Bukan sekali dua kali saya melihat bagaimana teman-teman berjuang dengan menghilangkan kata lelah dari kamusnya. Bukan satu dua kali saya melihat bagaiman gesekan dan amarah kadang hadir dalam interaksi kami. Tapi, ketika semua cinta dan semangat itu diangkat maka segala gesekan dan amarah seperti debu yang tersapu air hujan. Hilang, lenyap tak berbekas.

Teman-teman bukan satu dua kali meluangkan waktu dan tenaganya untuk sebuah kegiatan yang dibangun atas dasar kebersamaan. Mereka tidak pernah menagih sejumlah rupiah untuk kerja keras mereka, mereka tak pernah membuat hitungan berapa jumlah rupiah yang harus dibayar untuk semua waktu dan tenaga yang sudah mereka buang untuk Anging Mammiri. Mereka percaya, cinta dan kebersamaan itu nilainya jauh lebih besar dari rupiah yang terbuang, dari tenaga yang terbuang dan dari waktu yang terbuang.

Anging Mammiri bagi saya adalah sebuah sekolah kehidupan. Di sana saya belajar bertoleransi, belajar berbagi pendapat, belajar berdebat dan tentu saja belajar menghargai orang lain. Bukan sekali dua kali saya terjatuh pada kesalahan yang membuat bara api seperti tersulut. Tapi mereka adalah orang-orang yang luar biasa. Mereka menerima itu semua sebagai sebuah pelajaran dan membuat saya bangga punya teman-teman seperti mereka.

Komunitas ini benar-benar seperti sebuah sekolah kehidupan bagi saya. Saya mencintainya dan saya melindunginya seperti seekor anjing yang melindungi tuannya. Saya akan gampang tersulut ketika seseorang berusaha mengusik teman-teman saya, mengusik kebersamaan yang sudah terbangun dengan susah payah ini.
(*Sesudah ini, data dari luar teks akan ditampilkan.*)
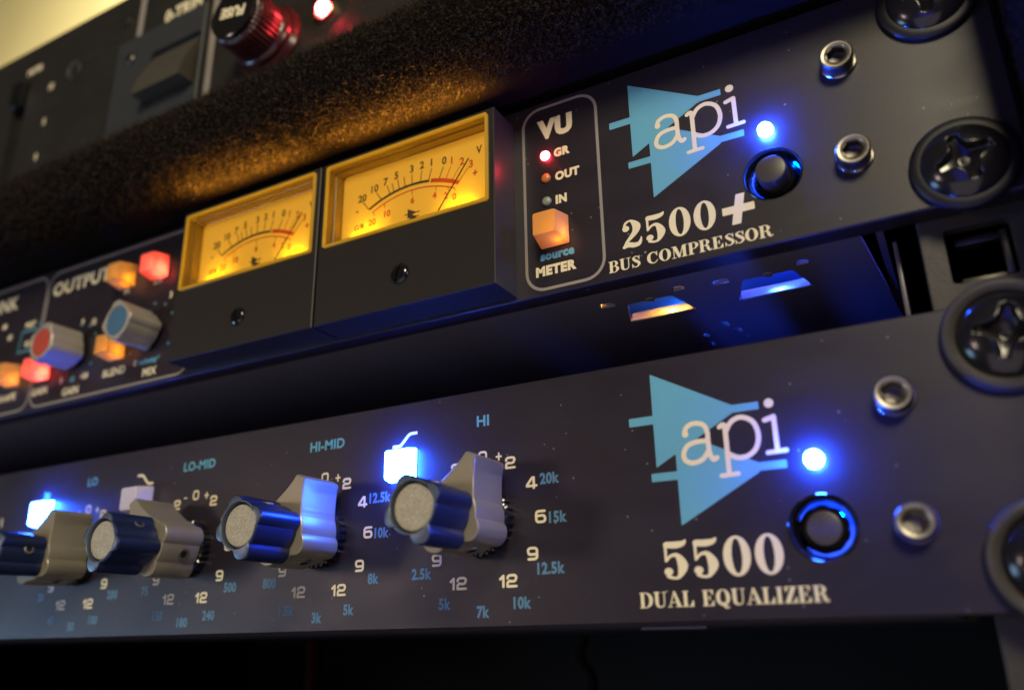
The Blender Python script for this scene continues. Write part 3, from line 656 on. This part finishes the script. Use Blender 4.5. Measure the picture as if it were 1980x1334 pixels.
# ------------------------------------------------------------------ meters
def meter(cx, first, lab):
    zc = 80.0; root = None
    x0, x1 = cx-22.55, cx+22.55; zb, zt = 61.75, 101.3
    win = [(cx+a, zc+10.05+b) for a, b in rrect(42.5, 20.5, .6, 3)]
    root = obj('vu_meter', weld(slab([(x0, zb), (x1, zb), (x1, zt), (x0, zt)], [win], -8.5, -.03, .22)), M['meterblack'], comp, (cx, 0, zc) if 0 else (0, 0, 0))
    root['label'] = lab
    # clear cover rim, funnel, dial plate
    Y = lambda l, y: [(p[0]+cx, y, p[1]+zc) for p in l]
    ro = [(a, b+10.05) for a, b in rrect(42.4, 20.4, .6, 3)]; ri = [(a, b+10.05) for a, b in rrect(41.3, 19.3, .5, 3)]
    obj('cover_rim', rings([Y(ro, -8.3), Y(ro, -8.95), Y(ri, -8.95), Y(ri, -8.3)], cap1=False), M['rim'], root, (0, 0, 0), 30)
    def fr(l, a, b, c, d): return [(x, z) for x, z in l]
    f1 = [(a, b+10.05) for a, b in rrect(41.3, 19.3, .5, 3)]
    f2 = [(a, b+10.45) for a, b in rrect(38.6, 16.9, .6, 3)]
    f2b = [(a, b+10.45) for a, b in rrect(38.0, 16.3, .6, 3)]
    obj('inner_frame', rings([Y(f1, -8.3), Y([(a*.985, (b-10.05)*.975+10.05) for a, b in f1], -7.0), Y([(a*1.02, (b-10.45)*1.02+10.45) for a, b in f2], -6.9), Y(f2, -5.3), Y(f2b, -5.2)], cap1=False), M['funnel'], root, (0, 0, 0), 25)
    pl = [(a, b+10.45) for a, b in rrect(38.3, 16.6, 1.0, 4)]
    obj('dial_plate', tess([[(a+cx, b+zc) for a, b in pl]], -5.0), M['dial'], root, (0, 0, 0))
    cv = [(a, b+10.05) for a, b in rrect(41.2, 19.2, .5, 3)]
    obj('cover_glass', tess([[(a+cx, b+zc) for a, b in cv]], -8.75), M['cover'], root, (0, 0, 0))
    R = 16.9; cz_ = -5.4   # arc centre below the dial
    def pt(a, r): a = math.radians(a); return (cx+r*math.sin(a)*1.0, zc+cz_+r*math.cos(a))
    # arc through (-11.5,8.5),(0,11.4),(11.2,9.3): flat arc, radius ~24
    R = 24.5; cz_ = 11.45-R
    def at(xr, dr=0):
        a = math.asin(max(-1, min(1, xr/R))); return (cx+(R+dr)*math.sin(a), zc+cz_+(R+dr)*math.cos(a))
    yk = -5.04
    A = [at(-11.5+16.0*i/20) for i in range(21)]; obj('scale_arc', ribbon(A, .62, yk), M['dialink'], root, (0, 0, 0))
    A = [at(4.9+7.1*i/10) for i in range(11)]; obj('scale_arc', ribbon(A, .95, yk-.01), M['dialred'], root, (0, 0, 0))
    A = [at(-11.2+22.9*i/24, -1.35) for i in range(25)]; obj('scale_arc', ribbon(A, .30, yk), M['dialred'], root, (0, 0, 0))
    tk = [(-11.6, -13.4, 10.9), (-8.2, -9.7, 12.3), (-5.9, -6.8, 13.2), (-4.8, -5.4, 13.4), (-3.4, -3.9, 13.8), (-1.9, -2.2, 14.0), (.0, -.1, 14.2), (2.2, 2.5, 14.2), (4.3, 5.1, 14.0), (6.9, 8.1, 13.4), (8.6, 10.0, 12.9), (10.2, 12.2, 12.2), (11.9, 14.3, 11.2)]
    for i, (a, bx, bz) in enumerate(tk):
        obj('scale_mark', ribbon([at(a), (cx+bx, zc+bz)], .20, yk-.005), M['dialred' if i > 9 else 'dialink'], root, (0, 0, 0))
    for a, bx, bz in ((-11.0, -10.0, 6.5), (-7.7, -7.3, 7.8), (.0, .05, 8.8), (6.6, 6.3, 8.2), (9.9, 9.4, 7.2), (11.6, 11.1, 6.7)):
        obj('scale_mark', ribbon([at(a, -1.35), (cx+bx, zc+bz)], .20, yk-.005), M['dialred'], root, (0, 0, 0))
    nums = [('20', -13.6, 12.0), ('10', -10.2, 13.5), ('7', -7.2, 14.4), ('5', -4.3, 15.1), ('3', -.2, 15.5), ('2', 2.5, 15.6), ('1', 5.0, 15.5), ('0', 8.3, 14.9), ('1', 10.2, 14.3), ('2', 12.8, 13.3), ('3', 15.0, 12.0)]
    for i, (s, a, b) in enumerate(nums): text(s, cx+a, zc+b-.9, 1.85, M['dialred' if i > 7 else 'dialink'], root, 'dial_number', wx=.92, bold=.03, y=yk)
    for s, a, b in (('20', -10.6, 5.2), ('10', -6.5, 6.2), ('6', .2, 7.6), ('4', 5.9, 7.1), ('2', 8.8, 6.2), ('0', 10.9, 5.4)):
        text(s, cx+a, zc+b-.75, 1.6, M['dialred'], root, 'dial_number', wx=.92, bold=.03, y=yk)
    text('G/R', cx-14.1, zc+4.2, 1.4, M['dialink'], root, 'dial_lettering', wx=.9, bold=.03, y=yk)
    text('V', cx+17.0, zc+13.9, 1.9, M['dialink'], root, 'dial_lettering', wx=.8, bold=.03, y=yk); text('+', cx+16.0, zc+8.6, 1.9, M['dialink' if 0 else 'dialred'], root, 'dial_lettering', bold=.03, y=yk)
    text('-', cx-14.9, zc+8.2, 2.2, M['dialink'], root, 'dial_lettering', bold=.01, y=yk)
    shape('dial_emblem', [('p', [(-1.0, 1.3), (-1.0, -1.2), (1.2, .1)]), ('r', -1.8, -.1, 2.2, .15), ('p', [(-.4, -.2), (-.4, -2.0), (1.7, -1.0)]), ('r', .8, -1.1, 2.0, -.85)], M['dialink'], root, (cx, 0, zc+4.4), (-3, 3, -3, 2.5), .08, yk)
    nd = ribbon([(cx+7.4, zc+2.6), (cx+14.9, zc+12.9)], .2, -5.9); nd2 = ribbon([(cx+7.4, zc+2.6), (cx+14.9, zc+12.9)], .2, -5.75)
    v = nd[0]+nd2[0]; n_ = len(nd[0]); f = nd[1]+[[i+n_ for i in q_][::-1] for q_ in nd2[1]]+[[0, 1, n_+1, n_], [2, 3, n_+3, n_+2][::-1], [0, 2, n_+2, n_], [1, 3, n_+3, n_+1]]
    obj('needle', (v, f), M['void'], root, (0, 0, 0))
    # slotted adjuster screw
    sx, sz = cx+.0, 68.9
    nt = 40; V = []; F = []; nr = 14
    for i in range(nr+1):
        r = 2.15*i/nr
        for j in range(nt):
            t = 2*PI*j/nt; x, z = r*math.sin(t), r*math.cos(t); y = -.95*math.sqrt(max(0, 1-(r/2.15)**2*.95))
            a = math.radians(18 if first else -15); d = abs(x*math.cos(a)-z*math.sin(a))
            if d < .36 and i < nr: y += .75
            V.append((x, y, z))
    for i in range(nr):
        for j in range(nt): k = (j+1) % nt; F.append([i*nt+j, i*nt+k, (i+1)*nt+k, (i+1)*nt+j])
    obj('adjuster_screw', weld((V, F), .002), M['gloss'], root, (sx, -8.5, sz), 50)
    obj('adjuster_hole', tess([[(c[0], c[2]) for c in circ(2.45, 0, 32)]], -8.515), M['void'], root, (sx, 0, sz))
    for k, dx in enumerate((-13.5, 13.5)): # filament lamps low behind the cover
        area('meter_lamp', (cx+dx, -6.6, zc+2.1), (cx+dx*.9, -4.4, zc+9), .0030, 12, (1, .60, .01), 1.0)
    area('carpet_amber_fill', (cx, -8.2, zc+21.6), (cx, -14.5, zc+27), 0.050, 38, (1, .42, .04), .8)  # added light over the meter, throws amber onto the carpeted shelf edge
    return root
meter(-102.85, True, 'right meter with its needle at the top of the scale'); meter(-148.6, False, 'left meter, slightly out of focus')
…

Tahun ini hampir genap 5 tahun saya berada di komunitas ini. Semakin hari saya semakin sadar kalau saya berada di tempat yang tepat. Tempat untuk belajar banyak hal tentang kehidupan, belajar tentang kebersamaan, belajar tentang toleransi. Satu pelajaran penting yang saya terima dari perjalanan hampir lima tahun di komunitas ini adalah : uang tidak bisa membeli kebersamaan dan rasa cinta dan uang bukan perekat utama sebuah kebersamaan.